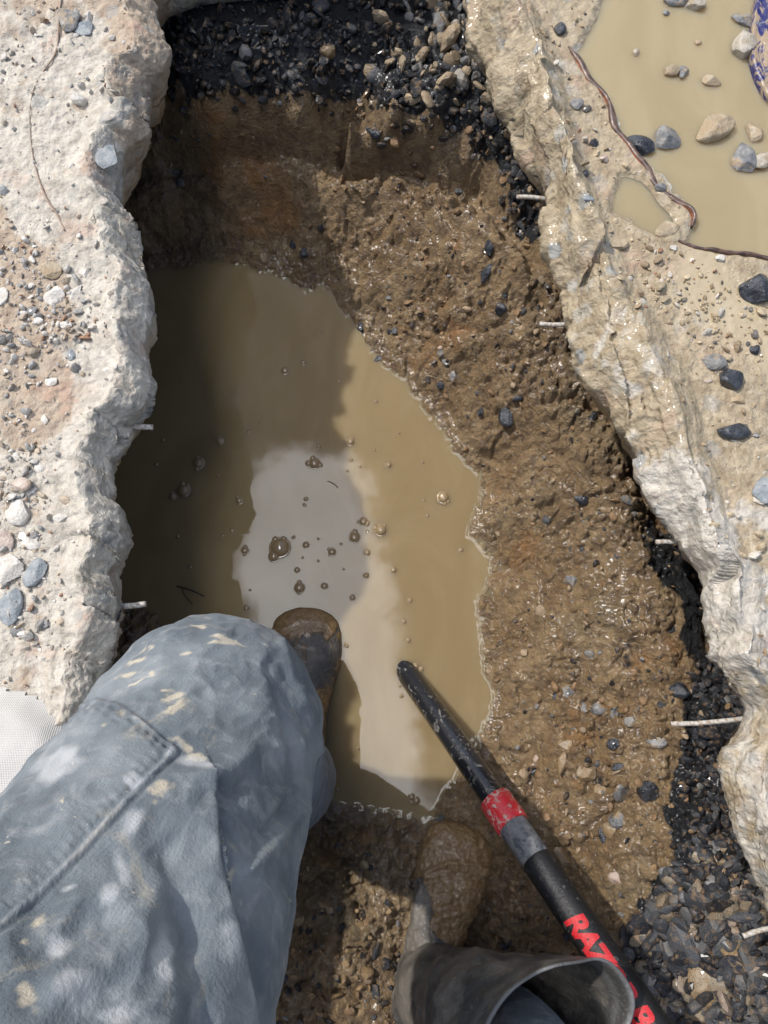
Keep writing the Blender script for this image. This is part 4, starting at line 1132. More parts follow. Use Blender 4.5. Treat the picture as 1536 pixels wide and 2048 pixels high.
def bubble(px, py, r):
    b = at(px, py, .0006)
    rr = max(r, 3.0) * 1.05 / F
    prof = [(0, .62), (.25, .60), (.5, .53), (.7, .42), (.85, .27), (.95, .12), (1.0, .02), (1.08, .035), (1.16, .012), (1.24, -.03)]
    n = 28
    th = np.linspace(0, 2 * np.pi, n, endpoint=False)
    V = []
    for (q, h) in prof[1:]:
        V.append(np.stack([q * rr * np.cos(th), q * rr * np.sin(th), np.full(n, h * rr)], -1))
    V = np.concatenate(V + [np.array([[0, 0, prof[0][1] * rr]])])
    a_ = np.arange((len(prof) - 1) * n).reshape(-1, n); b_ = np.roll(a_, -1, 1)
    Qd = np.stack([a_[:-1], a_[1:], b_[1:], b_[:-1]], -1).reshape(-1, 4)
    top = len(V) - 1
    Tr = np.array([[top, a_[0][k], b_[0][k]] for k in range(n)])
    if r >= 8:           # smaller ones clinging to it
        rb = np.random.RandomState(int(px))
        Vs, Qs, Ts, off = [V], [Qd], [Tr], len(V)
        for _ in range(rb.randint(1, 4) + (r > 11)):
            k_ = rb.uniform(.25, .55); an = rb.uniform(0, 6.3)
            Vs.append(V * k_ + np.array([math.cos(an), math.sin(an), 0]) * rr * (.9 + k_ * .5)); Qs.append(Qd + off); Ts.append(Tr + off); off += len(V)
        Qd = np.concatenate(Qs); Tr = np.concatenate(Ts); V = np.concatenate(Vs)
    o = new_mesh('water_bubble', V, [Qd, Tr], M['bubble'])
    o.location = b
    tag(o, BL.get((px, py), 'tiny clear bubble scattered with many alike on the muddy pool'), 'bubble', 'bubbles floating on the pool')
for q in BUB: bubble(*q)

# ------------------------------------------------------------------ the shovel: black shaft out of the water, red collar, dusty sleeve, black grip with red lettering
def dirt_material(name, base, dirt, amount, scale=70, rough=.4, wet=.3, stretch=(1, 1, 1)):
    t = material(name)
    co = t.vmath('MULTIPLY', t.co, stretch)
    n1 = t.noise(scale, 5, .65, co, 1.4); n2 = t.noise(scale * 4, 4, .6, co)
    f = t.math('MULTIPLY', t.step(n1, .62 - amount * .3, .70 - amount * .25), t.step(n2, .3, .55, .35, 1))
    setp(t, color=t.mix(f, base, dirt), rough=t.mix(f, (rough,) * 3, (.75,) * 3), normal=t.bump(t.math('ADD', n2, f), .0012, .7), coat=wet, coatr=.12)
    return t.m
M['shaft'] = dirt_material('muddy_black_shaft', (.012, .013, .016), (.20, .19, .17), .2, 60, .22, .6, (1, 1, 1))
M['collar'] = dirt_material('red_plastic', (.62, .025, .035), (.60, .45, .38), .36, 60, .35, .3)
M['sleeve'] = dirt_material('dusty_sleeve', (.055, .067, .085), (.16, .165, .17), .75, 50, .6, .1)
M['grip'] = dirt_material('black_grip', (.010, .010, .011), (.12, .12, .12), .06, 90, .5, .05)
M['letters'] = dirt_material('red_lettering', (.50, .018, .025), (.45, .2, .16), .05, 90, .5, 0)
P0s = at(822, 1356, 0.0)
d_ = ray(1117, 1783); P1s = np.array([0, 0, H]) + d_ * .91
AX = P1s - P0s; LEN = np.linalg.norm(AX); AX /= LEN
def s_at(py):
    s = np.linspace(-.3, 1.3, 6001)
    q = P0s + s[:, None] * AX
    return s[np.argmin(np.abs(to_px(q)[1] - py))]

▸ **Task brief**
Reproduce the material word for word, minus the images.

▸ **Output for this exercise**
Keep writing the Blender script for this image. This is part 4, starting at line 1132. More parts follow. Use Blender 4.5. Treat the picture as 1536 pixels wide and 2048 pixels high.
def bubble(px, py, r):
    b = at(px, py, .0006)
    rr = max(r, 3.0) * 1.05 / F
    prof = [(0, .62), (.25, .60), (.5, .53), (.7, .42), (.85, .27), (.95, .12), (1.0, .02), (1.08, .035), (1.16, .012), (1.24, -.03)]
    n = 28
    th = np.linspace(0, 2 * np.pi, n, endpoint=False)
    V = []
    for (q, h) in prof[1:]:
        V.append(np.stack([q * rr * np.cos(th), q * rr * np.sin(th), np.full(n, h * rr)], -1))
    V = np.concatenate(V + [np.array([[0, 0, prof[0][1] * rr]])])
    a_ = np.arange((len(prof) - 1) * n).reshape(-1, n); b_ = np.roll(a_, -1, 1)
    Qd = np.stack([a_[:-1], a_[1:], b_[1:], b_[:-1]], -1).reshape(-1, 4)
    top = len(V) - 1
    Tr = np.array([[top, a_[0][k], b_[0][k]] for k in range(n)])
    if r >= 8:           # smaller ones clinging to it
        rb = np.random.RandomState(int(px))
        Vs, Qs, Ts, off = [V], [Qd], [Tr], len(V)
        for _ in range(rb.randint(1, 4) + (r > 11)):
            k_ = rb.uniform(.25, .55); an = rb.uniform(0, 6.3)
            Vs.append(V * k_ + np.array([math.cos(an), math.sin(an), 0]) * rr * (.9 + k_ * .5)); Qs.append(Qd + off); Ts.append(Tr + off); off += len(V)
        Qd = np.concatenate(Qs); Tr = np.concatenate(Ts); V = np.concatenate(Vs)
    o = new_mesh('water_bubble', V, [Qd, Tr], M['bubble'])
    o.location = b
    tag(o, BL.get((px, py), 'tiny clear bubble scattered with many alike on the muddy pool'), 'bubble', 'bubbles floating on the pool')
for q in BUB: bubble(*q)

# ------------------------------------------------------------------ the shovel: black shaft out of the water, red collar, dusty sleeve, black grip with red lettering
def dirt_material(name, base, dirt, amount, scale=70, rough=.4, wet=.3, stretch=(1, 1, 1)):
    t = material(name)
    co = t.vmath('MULTIPLY', t.co, stretch)
    n1 = t.noise(scale, 5, .65, co, 1.4); n2 = t.noise(scale * 4, 4, .6, co)
    f = t.math('MULTIPLY', t.step(n1, .62 - amount * .3, .70 - amount * .25), t.step(n2, .3, .55, .35, 1))
    setp(t, color=t.mix(f, base, dirt), rough=t.mix(f, (rough,) * 3, (.75,) * 3), normal=t.bump(t.math('ADD', n2, f), .0012, .7), coat=wet, coatr=.12)
    return t.m
M['shaft'] = dirt_material('muddy_black_shaft', (.012, .013, .016), (.20, .19, .17), .2, 60, .22, .6, (1, 1, 1))
M['collar'] = dirt_material('red_plastic', (.62, .025, .035), (.60, .45, .38), .36, 60, .35, .3)
M['sleeve'] = dirt_material('dusty_sleeve', (.055, .067, .085), (.16, .165, .17), .75, 50, .6, .1)
M['grip'] = dirt_material('black_grip', (.010, .010, .011), (.12, .12, .12), .06, 90, .5, .05)
M['letters'] = dirt_material('red_lettering', (.50, .018, .025), (.45, .2, .16), .05, 90, .5, 0)
P0s = at(822, 1356, 0.0)
d_ = ray(1117, 1783); P1s = np.array([0, 0, H]) + d_ * .91
AX = P1s - P0s; LEN = np.linalg.norm(AX); AX /= LEN
def s_at(py):
    s = np.linspace(-.3, 1.3, 6001)
    q = P0s + s[:, None] * AX
    return s[np.argmin(np.abs(to_px(q)[1] - py))]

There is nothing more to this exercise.